Ultimately, Meta was found not guilty, but activists such as Nika still believe bribes play a major role in the granting of hydropower concessions.

“There is no other way of getting energy that harms the environment more than hydropower does,” Nika said. “I am completely convinced of this.”

Working against the tides

Not all Albanian experts agree that hydropower contributes to coastal erosion. Some officials, such as Violeta Zuna, a project manager for the United Nations Development Programme, attribute urban development, deforestation and the use of sand for construction to the erosion of the coastline rather than the unchecked building of hydropower plants.

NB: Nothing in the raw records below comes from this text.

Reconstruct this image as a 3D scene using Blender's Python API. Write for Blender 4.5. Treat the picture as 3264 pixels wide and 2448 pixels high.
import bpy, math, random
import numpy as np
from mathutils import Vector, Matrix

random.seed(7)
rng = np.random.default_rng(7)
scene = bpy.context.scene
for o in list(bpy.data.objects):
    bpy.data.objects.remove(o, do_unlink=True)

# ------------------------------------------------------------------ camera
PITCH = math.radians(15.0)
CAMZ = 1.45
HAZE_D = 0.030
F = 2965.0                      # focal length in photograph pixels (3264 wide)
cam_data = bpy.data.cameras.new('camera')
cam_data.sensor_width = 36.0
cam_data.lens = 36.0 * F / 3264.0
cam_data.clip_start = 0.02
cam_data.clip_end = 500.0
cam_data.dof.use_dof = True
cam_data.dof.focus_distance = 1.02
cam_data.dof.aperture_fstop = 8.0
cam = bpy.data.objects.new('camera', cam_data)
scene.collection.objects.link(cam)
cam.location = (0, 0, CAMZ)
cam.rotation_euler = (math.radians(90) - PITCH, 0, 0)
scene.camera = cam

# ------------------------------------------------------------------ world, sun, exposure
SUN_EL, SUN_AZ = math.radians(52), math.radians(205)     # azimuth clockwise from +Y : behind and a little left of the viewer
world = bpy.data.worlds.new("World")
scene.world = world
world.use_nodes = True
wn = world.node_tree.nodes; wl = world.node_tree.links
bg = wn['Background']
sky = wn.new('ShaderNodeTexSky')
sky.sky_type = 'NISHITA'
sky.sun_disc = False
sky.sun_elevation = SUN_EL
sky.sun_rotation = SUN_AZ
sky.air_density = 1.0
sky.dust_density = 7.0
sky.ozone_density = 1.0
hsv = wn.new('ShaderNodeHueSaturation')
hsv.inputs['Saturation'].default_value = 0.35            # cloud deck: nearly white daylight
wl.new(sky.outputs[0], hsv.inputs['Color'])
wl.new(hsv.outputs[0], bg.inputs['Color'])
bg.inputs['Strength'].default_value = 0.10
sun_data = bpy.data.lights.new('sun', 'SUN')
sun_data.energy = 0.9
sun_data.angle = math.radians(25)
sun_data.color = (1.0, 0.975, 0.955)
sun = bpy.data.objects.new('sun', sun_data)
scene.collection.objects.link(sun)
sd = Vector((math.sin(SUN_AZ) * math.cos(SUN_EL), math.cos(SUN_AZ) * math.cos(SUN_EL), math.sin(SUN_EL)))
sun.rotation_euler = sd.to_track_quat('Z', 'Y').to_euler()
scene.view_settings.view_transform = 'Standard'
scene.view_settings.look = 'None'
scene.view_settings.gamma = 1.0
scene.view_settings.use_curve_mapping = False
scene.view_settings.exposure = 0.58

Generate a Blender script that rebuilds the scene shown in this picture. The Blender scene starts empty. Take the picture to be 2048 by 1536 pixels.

Zuna led a  five-year campaign in Albania to protect biodiversity in coastal areas, which she says is threatened by the disappearing shoreline.

“Since we are a poor country, the people are more interested in seeing fast development and fast profit,” Zuna said. “In the environment, you protect nature and species for future generations. This means that there is no immediate profit — it takes longer and is not direct economic profit.”

But Albania’s reliance on hydropower has already caused problems for some residents. In December 2017, the government had to build replacement housing for people displaced by the building of the Hec Moglices hydropower plant, in the small town of Maliq in eastern Albania. The plant construction caused major flooding. Other communities, such as one near Pocem, are actively fighting hydropower companies because they fear the building of a plant will result in the flooding of their homes and farmland.

“We have to find a balance between economic development and protecting the environment,” Zuna said.

Fish and other coastal species are also at risk from the disappearing shoreline. The Albanian Ministry of the Environment, which in  a 2015 document cites the building of dams as one of the threats to biodiversity in the country, has worked with UNDP to create Marine Protected Areas that would be kept safe from development. But these areas can’t halt the coastal impact of building on land.

“The unbalanced development of [hydropower] is expected to result in adverse consequences such as the loss of habitats and biodiversity species, deforestation, water scarcity and erosion,” according to a February 2018 report by UNDP Albania.

An uncertain future

For people living along the coast, erosion means their homes as well as livelihoods could be threatened. Fishermen in Kune are now unable to bring in catches as big as they once did.

“We are having many problems because we cannot find the habitats of the fish,” said a local Kune fisherman, who requested that his name not be used. “In the last 10 years we have had less fish.”

Albania’s future as a hydropower-reliant nation is uncertain. With a changing climate, rainfall in the country is expected to decrease 30 percent by 2040, according to Nika of EcoAlbania, which would make it difficult to generate electricity at a time when the country will have hundreds more hydropower plants than it does now.

“If there is a shift in the climate so as to cut back on rainfall in the area of the river’s headwaters, for example, then there would be less water running downstream, which means less generating capacity,” said Dr. Donald R. Sadoway, a professor at MIT’s Department of Materials Science and Engineering .

Pacara hopes the country will turn to other sources of renewable energy, such as solar or wind, instead of continuing the push for hydropower.

In the meantime, ongoing erosion driven by human activity means the bunkers that stand guard off Kune’s shore may be swallowed up entirely by the sea.

“If the sea advanced in just ten years [by] 100 meters, you can imagine what will happen 20 years,” Pacara said, pointing to a dune. “Most probably this sandbank is going to disappear.”